The farmer declares that he is not a member or supporter of the rebel group and only wants peaceful life. In reality, do you think the rebels would leave SAF firearms in his farm? Do you think the farmer would surrender the SAF equipment to the military?

If you have been to Maguindanao or any Muslim community in Mindanao, you would know that there is this negative impression towards the military.

This is also true to most Lumad communities in Mindanao. This perception is linked to historical injustices and militarization that happened and still continue to exist in Mindanao. Worst, the sense of place is not well presented and the shifting of locations would make you feel disoriented (e.g. the vinta in Linguasan or the bus ride scene).

The sense of Mindanao geography is lost in this film.

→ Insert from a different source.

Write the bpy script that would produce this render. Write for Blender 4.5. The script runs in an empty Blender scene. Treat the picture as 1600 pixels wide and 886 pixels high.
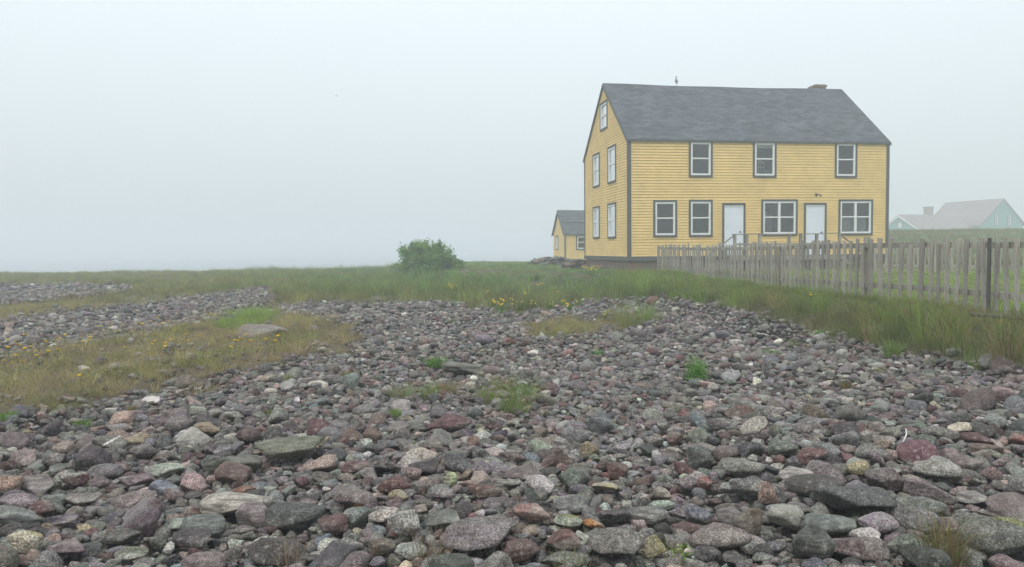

Mendoza fails to capture the essence of the place and its nuance.

Mindanao was one of the official entries of the 2019 Metro Manila Film Festival (MMFF) which garnered many awards including the Best Picture.

It has been screened to different international film festivals such as the 24th Busan International Film Festival in South Korea, and the 41st Cairo International Film Festival in Egypt.

Although Judy Ann's performance is heartfelt, it cannot salvage the film from its failure to capture Mindanao's current realities or its sensibilities.